Start at the first line of the material below and retype each line through the one containing "m.build('handrail', pipegrey, st, True)", exactly.
-- start Data lines --
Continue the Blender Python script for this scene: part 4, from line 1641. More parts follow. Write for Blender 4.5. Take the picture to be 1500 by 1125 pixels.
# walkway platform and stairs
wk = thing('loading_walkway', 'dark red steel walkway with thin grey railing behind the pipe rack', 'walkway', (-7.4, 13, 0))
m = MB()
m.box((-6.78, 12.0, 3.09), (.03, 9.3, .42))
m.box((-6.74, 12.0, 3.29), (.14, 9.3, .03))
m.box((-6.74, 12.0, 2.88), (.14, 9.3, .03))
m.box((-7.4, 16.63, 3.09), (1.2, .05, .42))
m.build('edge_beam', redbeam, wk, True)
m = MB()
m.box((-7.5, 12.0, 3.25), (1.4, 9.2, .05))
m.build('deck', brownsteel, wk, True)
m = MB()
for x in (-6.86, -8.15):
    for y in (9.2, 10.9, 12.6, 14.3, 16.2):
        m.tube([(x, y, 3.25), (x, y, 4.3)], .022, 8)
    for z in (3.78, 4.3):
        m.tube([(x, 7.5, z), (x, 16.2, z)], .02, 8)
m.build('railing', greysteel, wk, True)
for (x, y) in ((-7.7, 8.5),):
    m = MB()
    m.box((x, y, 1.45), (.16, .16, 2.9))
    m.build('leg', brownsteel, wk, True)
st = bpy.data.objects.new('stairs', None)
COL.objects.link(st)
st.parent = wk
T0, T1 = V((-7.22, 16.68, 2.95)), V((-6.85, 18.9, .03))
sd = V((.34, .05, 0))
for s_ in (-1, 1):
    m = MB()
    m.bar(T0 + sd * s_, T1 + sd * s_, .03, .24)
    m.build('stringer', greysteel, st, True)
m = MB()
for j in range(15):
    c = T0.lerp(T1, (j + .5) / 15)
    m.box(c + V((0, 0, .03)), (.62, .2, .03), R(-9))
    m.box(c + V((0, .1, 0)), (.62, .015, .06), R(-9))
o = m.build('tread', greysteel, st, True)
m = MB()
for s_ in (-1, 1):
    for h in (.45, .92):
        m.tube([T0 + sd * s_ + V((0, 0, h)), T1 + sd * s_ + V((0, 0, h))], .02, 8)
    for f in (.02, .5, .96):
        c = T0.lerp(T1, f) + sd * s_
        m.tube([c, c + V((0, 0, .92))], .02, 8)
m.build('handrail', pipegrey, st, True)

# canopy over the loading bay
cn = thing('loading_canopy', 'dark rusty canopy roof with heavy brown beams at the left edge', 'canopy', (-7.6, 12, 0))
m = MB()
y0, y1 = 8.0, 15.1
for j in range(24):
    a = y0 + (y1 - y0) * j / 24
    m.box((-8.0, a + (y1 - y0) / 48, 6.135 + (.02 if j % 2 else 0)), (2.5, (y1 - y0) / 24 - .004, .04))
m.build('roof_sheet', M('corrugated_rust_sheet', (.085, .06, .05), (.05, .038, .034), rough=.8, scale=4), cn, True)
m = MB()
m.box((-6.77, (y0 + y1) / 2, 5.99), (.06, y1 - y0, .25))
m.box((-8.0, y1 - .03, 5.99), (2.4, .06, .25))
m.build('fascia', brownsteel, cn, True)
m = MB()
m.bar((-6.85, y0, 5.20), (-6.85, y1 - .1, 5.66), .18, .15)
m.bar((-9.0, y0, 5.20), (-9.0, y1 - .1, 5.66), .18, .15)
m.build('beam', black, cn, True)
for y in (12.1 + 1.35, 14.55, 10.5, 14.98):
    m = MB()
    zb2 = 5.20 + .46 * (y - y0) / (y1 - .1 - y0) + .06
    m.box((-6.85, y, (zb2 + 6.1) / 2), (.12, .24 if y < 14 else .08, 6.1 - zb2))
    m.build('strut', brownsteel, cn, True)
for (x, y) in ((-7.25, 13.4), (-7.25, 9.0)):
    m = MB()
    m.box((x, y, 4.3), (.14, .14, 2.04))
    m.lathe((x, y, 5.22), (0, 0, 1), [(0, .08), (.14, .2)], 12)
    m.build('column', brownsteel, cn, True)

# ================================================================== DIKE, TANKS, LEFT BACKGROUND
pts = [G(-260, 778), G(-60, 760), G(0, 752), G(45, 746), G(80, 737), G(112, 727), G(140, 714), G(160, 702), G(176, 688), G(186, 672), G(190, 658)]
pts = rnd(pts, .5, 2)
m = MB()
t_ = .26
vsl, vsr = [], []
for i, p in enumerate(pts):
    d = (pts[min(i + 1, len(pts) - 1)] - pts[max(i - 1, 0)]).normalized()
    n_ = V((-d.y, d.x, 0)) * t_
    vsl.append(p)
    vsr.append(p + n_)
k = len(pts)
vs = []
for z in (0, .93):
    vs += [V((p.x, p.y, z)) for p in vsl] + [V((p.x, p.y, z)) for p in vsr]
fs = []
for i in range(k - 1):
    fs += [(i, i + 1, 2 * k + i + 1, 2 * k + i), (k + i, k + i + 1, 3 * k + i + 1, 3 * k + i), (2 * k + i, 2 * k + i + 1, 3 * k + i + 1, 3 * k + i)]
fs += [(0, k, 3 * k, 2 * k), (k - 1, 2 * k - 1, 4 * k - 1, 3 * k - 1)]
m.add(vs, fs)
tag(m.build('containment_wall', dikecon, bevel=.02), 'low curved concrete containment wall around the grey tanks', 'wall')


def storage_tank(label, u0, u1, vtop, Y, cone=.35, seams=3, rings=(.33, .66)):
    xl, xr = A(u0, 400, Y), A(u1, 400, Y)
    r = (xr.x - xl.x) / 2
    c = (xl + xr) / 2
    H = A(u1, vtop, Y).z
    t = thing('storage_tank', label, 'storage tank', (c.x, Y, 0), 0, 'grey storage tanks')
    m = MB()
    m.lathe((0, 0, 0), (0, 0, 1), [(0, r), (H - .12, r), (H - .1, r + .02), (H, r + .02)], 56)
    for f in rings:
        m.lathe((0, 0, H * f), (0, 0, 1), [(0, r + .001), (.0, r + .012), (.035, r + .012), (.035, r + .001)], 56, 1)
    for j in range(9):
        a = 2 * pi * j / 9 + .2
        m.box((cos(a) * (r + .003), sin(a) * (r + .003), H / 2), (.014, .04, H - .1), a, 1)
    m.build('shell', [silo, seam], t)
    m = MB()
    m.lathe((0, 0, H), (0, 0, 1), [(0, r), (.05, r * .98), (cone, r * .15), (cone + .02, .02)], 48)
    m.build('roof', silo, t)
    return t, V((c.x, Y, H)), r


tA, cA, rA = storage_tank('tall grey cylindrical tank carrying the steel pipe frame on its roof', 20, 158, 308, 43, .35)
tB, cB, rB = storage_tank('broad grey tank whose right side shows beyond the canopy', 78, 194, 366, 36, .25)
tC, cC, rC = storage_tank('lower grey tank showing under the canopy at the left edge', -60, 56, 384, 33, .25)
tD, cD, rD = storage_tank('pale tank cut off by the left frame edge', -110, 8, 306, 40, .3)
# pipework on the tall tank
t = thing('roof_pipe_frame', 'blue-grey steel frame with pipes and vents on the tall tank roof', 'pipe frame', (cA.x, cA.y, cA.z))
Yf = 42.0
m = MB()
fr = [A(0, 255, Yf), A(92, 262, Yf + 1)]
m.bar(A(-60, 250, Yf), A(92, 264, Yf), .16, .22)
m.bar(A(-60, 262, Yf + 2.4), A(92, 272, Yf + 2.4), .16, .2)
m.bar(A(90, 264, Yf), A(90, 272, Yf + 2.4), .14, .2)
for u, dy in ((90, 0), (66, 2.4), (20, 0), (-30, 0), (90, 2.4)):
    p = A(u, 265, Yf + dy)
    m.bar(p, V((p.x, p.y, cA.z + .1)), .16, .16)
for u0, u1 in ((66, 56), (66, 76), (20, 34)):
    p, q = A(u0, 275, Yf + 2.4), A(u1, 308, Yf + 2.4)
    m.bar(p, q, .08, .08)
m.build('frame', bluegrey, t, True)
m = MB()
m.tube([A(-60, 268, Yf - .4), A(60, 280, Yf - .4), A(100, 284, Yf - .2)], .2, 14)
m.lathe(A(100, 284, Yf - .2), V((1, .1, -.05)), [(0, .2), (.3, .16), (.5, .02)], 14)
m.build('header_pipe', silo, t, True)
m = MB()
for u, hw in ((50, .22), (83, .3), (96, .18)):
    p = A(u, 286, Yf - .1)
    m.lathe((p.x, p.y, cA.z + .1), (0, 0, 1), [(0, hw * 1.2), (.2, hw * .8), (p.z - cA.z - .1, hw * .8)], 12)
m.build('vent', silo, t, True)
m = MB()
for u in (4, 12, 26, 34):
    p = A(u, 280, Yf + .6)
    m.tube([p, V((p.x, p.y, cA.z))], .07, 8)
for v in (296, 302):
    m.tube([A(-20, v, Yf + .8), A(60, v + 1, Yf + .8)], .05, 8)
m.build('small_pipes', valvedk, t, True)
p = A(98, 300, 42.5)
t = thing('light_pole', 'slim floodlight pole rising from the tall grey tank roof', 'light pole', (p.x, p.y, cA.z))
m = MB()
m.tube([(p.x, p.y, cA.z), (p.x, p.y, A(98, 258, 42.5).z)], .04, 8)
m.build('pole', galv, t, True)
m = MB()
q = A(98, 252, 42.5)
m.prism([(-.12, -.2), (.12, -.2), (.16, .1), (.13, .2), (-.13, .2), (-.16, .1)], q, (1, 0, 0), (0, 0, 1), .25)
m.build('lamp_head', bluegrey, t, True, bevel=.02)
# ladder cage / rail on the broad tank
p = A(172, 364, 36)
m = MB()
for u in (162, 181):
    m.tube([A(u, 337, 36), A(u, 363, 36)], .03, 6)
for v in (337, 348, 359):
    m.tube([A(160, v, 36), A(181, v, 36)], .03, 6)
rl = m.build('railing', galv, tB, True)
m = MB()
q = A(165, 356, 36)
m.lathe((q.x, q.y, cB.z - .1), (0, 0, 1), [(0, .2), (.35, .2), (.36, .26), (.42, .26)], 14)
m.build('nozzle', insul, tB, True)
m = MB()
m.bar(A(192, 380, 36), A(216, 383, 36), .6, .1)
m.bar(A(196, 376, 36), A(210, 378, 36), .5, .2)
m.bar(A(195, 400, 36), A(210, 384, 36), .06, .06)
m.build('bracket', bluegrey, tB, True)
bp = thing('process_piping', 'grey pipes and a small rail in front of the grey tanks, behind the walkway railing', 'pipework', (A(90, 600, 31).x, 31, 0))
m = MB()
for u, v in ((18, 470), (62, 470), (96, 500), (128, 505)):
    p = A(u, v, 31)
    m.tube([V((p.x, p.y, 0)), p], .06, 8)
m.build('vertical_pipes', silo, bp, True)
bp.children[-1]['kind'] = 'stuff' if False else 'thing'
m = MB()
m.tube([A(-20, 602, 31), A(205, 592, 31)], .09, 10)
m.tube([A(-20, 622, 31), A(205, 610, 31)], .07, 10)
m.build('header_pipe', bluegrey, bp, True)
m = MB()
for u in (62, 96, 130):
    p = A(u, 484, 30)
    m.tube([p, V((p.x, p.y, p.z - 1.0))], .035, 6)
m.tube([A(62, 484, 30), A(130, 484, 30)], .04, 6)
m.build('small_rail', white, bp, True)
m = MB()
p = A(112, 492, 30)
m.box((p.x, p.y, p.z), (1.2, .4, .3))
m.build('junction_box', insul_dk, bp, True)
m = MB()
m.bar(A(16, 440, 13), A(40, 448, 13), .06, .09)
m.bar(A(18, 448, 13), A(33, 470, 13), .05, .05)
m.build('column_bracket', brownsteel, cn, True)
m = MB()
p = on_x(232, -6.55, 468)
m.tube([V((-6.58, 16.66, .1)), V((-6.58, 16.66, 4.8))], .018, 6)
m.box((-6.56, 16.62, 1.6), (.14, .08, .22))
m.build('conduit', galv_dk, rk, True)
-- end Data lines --
Result of this task:
Continue the Blender Python script for this scene: part 4, from line 1641. More parts follow. Write for Blender 4.5. Take the picture to be 1500 by 1125 pixels.
# walkway platform and stairs
wk = thing('loading_walkway', 'dark red steel walkway with thin grey railing behind the pipe rack', 'walkway', (-7.4, 13, 0))
m = MB()
m.box((-6.78, 12.0, 3.09), (.03, 9.3, .42))
m.box((-6.74, 12.0, 3.29), (.14, 9.3, .03))
m.box((-6.74, 12.0, 2.88), (.14, 9.3, .03))
m.box((-7.4, 16.63, 3.09), (1.2, .05, .42))
m.build('edge_beam', redbeam, wk, True)
m = MB()
m.box((-7.5, 12.0, 3.25), (1.4, 9.2, .05))
m.build('deck', brownsteel, wk, True)
m = MB()
for x in (-6.86, -8.15):
    for y in (9.2, 10.9, 12.6, 14.3, 16.2):
        m.tube([(x, y, 3.25), (x, y, 4.3)], .022, 8)
    for z in (3.78, 4.3):
        m.tube([(x, 7.5, z), (x, 16.2, z)], .02, 8)
m.build('railing', greysteel, wk, True)
for (x, y) in ((-7.7, 8.5),):
    m = MB()
    m.box((x, y, 1.45), (.16, .16, 2.9))
    m.build('leg', brownsteel, wk, True)
st = bpy.data.objects.new('stairs', None)
COL.objects.link(st)
st.parent = wk
T0, T1 = V((-7.22, 16.68, 2.95)), V((-6.85, 18.9, .03))
sd = V((.34, .05, 0))
for s_ in (-1, 1):
    m = MB()
    m.bar(T0 + sd * s_, T1 + sd * s_, .03, .24)
    m.build('stringer', greysteel, st, True)
m = MB()
for j in range(15):
    c = T0.lerp(T1, (j + .5) / 15)
    m.box(c + V((0, 0, .03)), (.62, .2, .03), R(-9))
    m.box(c + V((0, .1, 0)), (.62, .015, .06), R(-9))
o = m.build('tread', greysteel, st, True)
m = MB()
for s_ in (-1, 1):
    for h in (.45, .92):
        m.tube([T0 + sd * s_ + V((0, 0, h)), T1 + sd * s_ + V((0, 0, h))], .02, 8)
    for f in (.02, .5, .96):
        c = T0.lerp(T1, f) + sd * s_
        m.tube([c, c + V((0, 0, .92))], .02, 8)
m.build('handrail', pipegrey, st, True)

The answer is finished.